▸ Directive: Reply with one number: how many lines contain the word "from".
(begin)
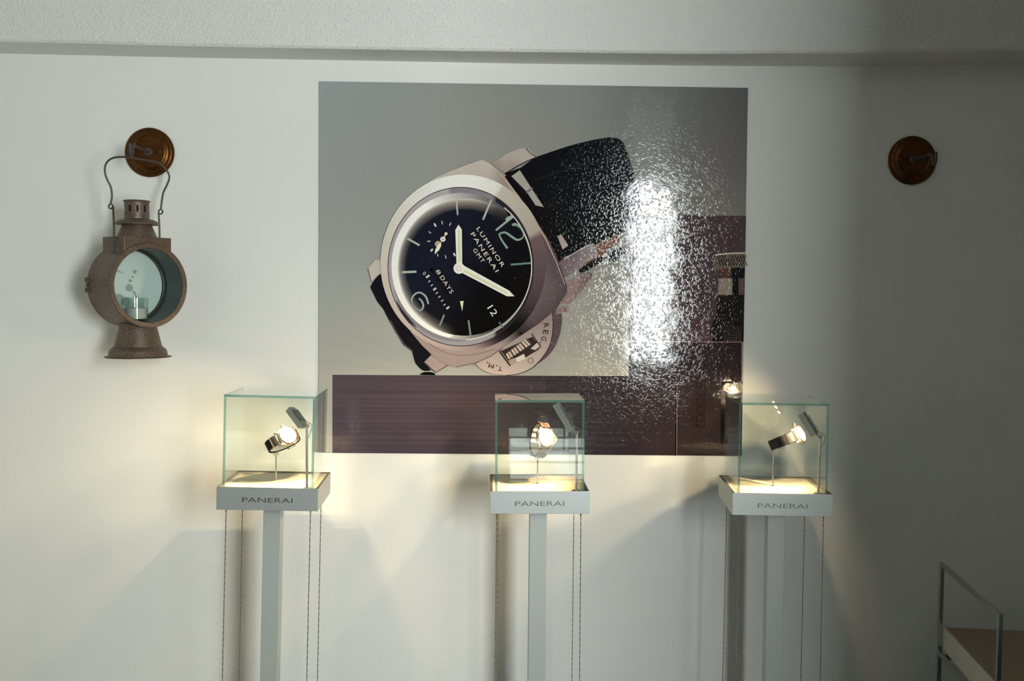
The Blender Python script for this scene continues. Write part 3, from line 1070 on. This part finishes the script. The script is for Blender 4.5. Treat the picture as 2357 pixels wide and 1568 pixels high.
def display_case(label, pose, pole, cables, lamp, rod, watch, lean):
    x, y, z, yaw, rol, pit = pose
    mat = Matrix.Translation((x, y, z)) @ Matrix.Rotation(yaw, 4, 'Z') @ Matrix.Rotation(rol, 4, 'Y') @ Matrix.Rotation(pit, 4, 'X')
    t = thing('display_case', label, 'display case', mat, 'glass display cases on pedestals')
    # tray: four sides and a bottom, open at the top
    bm = bmesh.new()
    w, d, rim = WB / 2, DB / 2, .007
    outer = [(-w, -d), (w, -d), (w, d), (-w, d)]
    inner = [(-w + rim, -d + rim * .5), (w - rim, -d + rim * .5), (w - rim, d - rim * .5), (-w + rim, d - rim * .5)]
    ob = [bm.verts.new((px, py, -HB)) for px, py in outer]
    ot = [bm.verts.new((px, py, 0)) for px, py in outer]
    it = [bm.verts.new((px, py, 0)) for px, py in inner]
    ib = [bm.verts.new((px, py, -.012)) for px, py in inner]
    for k in range(4):
        j = (k + 1) % 4
        bm.faces.new((ob[k], ob[j], ot[j], ot[k]))
        f = bm.faces.new((ot[k], ot[j], it[j], it[k])); f.material_index = 1
        f = bm.faces.new((it[k], it[j], ib[j], ib[k])); f.material_index = 1
    bm.faces.new(ob[::-1]); bm.faces.new(ib)
    base = obj('base', bm, [M['alu'], M['rim']], t, smooth=False, bevel=.0007)
    # engraved lettering on the front
    vs, fs = text_mesh('PANERAI', 1.0, extrude=0.02)
    wid = max(v[0] for v in vs)
    hgt = max(v[1] for v in vs)
    bm = bmesh.new()
    out = [bm.verts.new(((v[0] / wid - .5) * .126, -DB / 2 - .0002 - v[2] * .012, (v[1] / hgt) * .0122 - HB * .545 - .0061)) for v in vs]
    for f in fs:
        try: bm.faces.new([out[i] for i in f])
        except ValueError: pass
    obj('lettering', bm, M['letter'], base, smooth=False)
    bevel_box('display_plate', (-w + rim + .0003, -d + rim * .5 + .0003, -.0118), (w - rim - .0003, d - rim * .5 - .0003, -.0035), M['plate'], t, .0006)
    # glass hood of five panes
    hood = None
    g, e = WG / 2, DG / 2
    g0 = -.0034
    q = .0002
    specs = [('glass_hood', (-g, -e, HG - TH), (g, e, HG), 2),
             ('pane', (-g + TH + q, -e + .0004, g0), (g - TH - q, -e + TH, HG - TH - q), 1), ('pane', (-g + TH + q, e - TH, g0), (g - TH - q, e - .0004, HG - TH - q), 1),
             ('pane', (-g, -e, g0), (-g + TH, e, HG - TH - q), 0), ('pane', (g - TH, -e, g0), (g, e, HG - TH - q), 0)]
    for nm, a, b, axis in specs:
        bm = bmesh.new()
        for f in box(bm, a, b):
            f.normal_update()
            edge = (f.normal.y < -.9 and axis != 1) or (nm == 'glass_hood' and abs(f.normal.z) < .5 and f.normal.y < .5)
            f.material_index = 1 if edge else 0
        oo = obj(nm, bm, [M['pane'], M['edge']], hood or t, smooth=False)
        if hood is None: hood = oo
    # pedestal post
    (tx, ty), (bx, by), pw = pole
    yc = y
    p0, p1 = at(tx, ty, yc), at(bx, by, yc)
    dirv = (p1 - p0).normalized()
    p0 = p0 - dirv * .004
    p1 = p0 + dirv * (p0.z / -dirv.z)
    cyaw = mat.to_3x3() @ Vector((1, 0, 0)); cyaw.z = 0; cyaw.normalize()
    cdep = Vector((-cyaw.y, cyaw.x, 0))
    bm = bmesh.new()
    h = pw / 2
    top_z = (mat @ Vector((0, 0, -HB))).z
    r0 = [bm.verts.new(Vector((p0.x, p0.y, top_z - .0003)) + cyaw * sx * h + cdep * sy * h) for sx, sy in ((-1, -1), (1, -1), (1, 1), (-1, 1))]
    r1 = [bm.verts.new(Vector((p1.x, p1.y, .0125)) + cyaw * sx * h + cdep * sy * h) for sx, sy in ((-1, -1), (1, -1), (1, 1), (-1, 1))]
    for k in range(4): bm.faces.new((r0[k], r0[(k + 1) % 4], r1[(k + 1) % 4], r1[k]))
    bm.faces.new(r0[::-1]); bm.faces.new(r1)
    obj('post', bm, M['alu_v'], t, world=True, smooth=False, bevel=.0012)
    bm = bmesh.new(); box(bm, (p1.x - .13, p1.y - .115, 0), (p1.x + .13, p1.y + .115, .0125))
    obj('foot_plate', bm, M['alu_v'], t, world=True, smooth=False, bevel=.001)
    # cables from the underside to the floor
    for (ux, uy), (vx, vy), front in cables:
        ly = (-DB / 2 + .019) if front else (DB / 2 - .019)
        wy = (mat @ Vector((0, ly, 0))).y
        a, b = at(ux, uy, wy), at(vx, vy, wy)
        dv = (b - a).normalized()
        zt = (mat @ Vector((0, ly, -HB))).z + .001
        a = a + dv * ((zt - a.z) / dv.z)
        c = a + dv * ((a.z - .012) / -dv.z)
        bm = bmesh.new()
        n = 150
        side = Vector((1, 0, 0)); fr = Vector((0, 1, 0))
        for ph in (0, PI):
            tube(bm, [a + (c - a) * (k / n) + (side * math.cos(ph + k * 1.1) + fr * math.sin(ph + k * 1.1)) * .0006 for k in range(n + 1)], .0008, 5)
        tube(bm, [a, a + (c - a).normalized() * .010], .0022, 8)
        obj('cable', bm, M['cable'], t, world=True)
    # lamp on its post inside the hood
    (hx, hy), s_px, e_px, dy, wcen = lamp
    lpos = mat @ Vector((WG / 2 - .019, -DG / 2 + .017, 0))
    hinge = at(hx, hy, lpos.y)
    foot = mat @ Vector((WG / 2 - .019, -DG / 2 + .017, -.0034))
    bm = bmesh.new()
    tube(bm, [foot, hinge], .0032, 12)
    lathe(bm, [(.011, 0), (.011, .0012), (.0034, .0016)], 20, Matrix.Translation(foot), cap0=True, cap1=True)
    obj('lamp_post', bm, M['steel'], t, world=True)
    A, B = at(*s_px, lpos.y + .006), at(*e_px, lpos.y + .006 + dy)
    ax = (B - A).normalized(); Lh = (B - A).length
    mid = (A + B) / 2
    v = wcen - mid
    v.y *= lean
    nf = (v - ax * v.dot(ax)).normalized()
    sd = ax.cross(nf)
    hm = frame_mat(A, ax, sd, nf)
    bm = bmesh.new()
    box(bm, (0, -.0105, -.006), (Lh, .0105, .005), hm)
    tube(bm, [hinge + sd * .006, hinge - sd * .006], .0042, 12)
    tube(bm, [hinge, A + ax * .004], .003, 8)
    for y0, y1 in ((-.0105, -.0093), (.0093, .0105)):
        box(bm, (0, y0, .005), (Lh, y1, .0095), hm)
    for x0, x1 in ((0, .0012), (Lh - .0012, Lh)):
        box(bm, (x0, -.0093, .005), (x1, .0093, .0095), hm)
    for k in (.22, .52, .82):
        lathe(bm, [(.0054, .0045), (.0056, .0088), (.0062, .0088), (.0062, .0045)], 20, hm @ Matrix.Translation((Lh * k, 0, 0)))
    head = obj('lamp_head', bm, M['lampgrey'], t, world=True, smooth=False, bevel=.0006)
    bm = bmesh.new()
    for k in range(9):
        u = Lh * (.12 + .08 * k)
        box(bm, (u, -.0095, -.011), (u + .0022, .0095, -.0058), hm)
    obj('heat_sink', bm, M['lampdark'], head, world=True, smooth=False)
    for k in (.22, .52, .82):
        bm = bmesh.new()
        lathe(bm, [(.0034, .0052), (.0028, .0060), (.0014, .0064)], 16, hm @ Matrix.Translation((Lh * k, 0, 0)), cap0=True, cap1=True)
        obj('bulb', bm, M['bulb'], head, world=True)
    bm = bmesh.new()
    tube(bm, smooth_path([A + ax * .012 - nf * .007, A - nf * .014, hinge + Vector((.012, 0, .004)), hinge + Vector((.011, 0, -.012)), hinge + Vector((.004, 0, -.030))]), .0009, 6)
    obj('lamp_wire', bm, M['lampdark'], t, world=True)
    # rod and holder the watch sits on
    (rx, ry), (sx_, sy_) = rod
    wm = watch
    bm = bmesh.new()
    a = at(rx, ry, y); b = at(sx_, sy_, y)
    a = Vector((b.x, b.y, (mat @ Vector((0, 0, -.0034))).z)) if abs(a.x - b.x) < .002 else Vector((a.x, a.y, (mat @ Vector((0, 0, -.0034))).z))
    tube(bm, [a, b], .0021, 12)
    lathe(bm, [(.0042, 0), (.0040, .001), (.0022, .0015)], 16, Matrix.Translation(a), cap0=True, cap1=True)
    obj('watch_rod', bm, M['steel'], t, world=True)
    bm = bmesh.new()
    loop_band(bm, 50, 310, .0095, .0012, off=-.0016)
    bmesh.ops.transform(bm, matrix=wm, verts=bm.verts)
    box(bm, tuple(b - Vector((.007, .006, .003))), tuple(b + Vector((.007, .006, .003))))
    obj('watch_holder', bm, M['holder'], t, world=True)
    return t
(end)
▸ Completed exercise: 2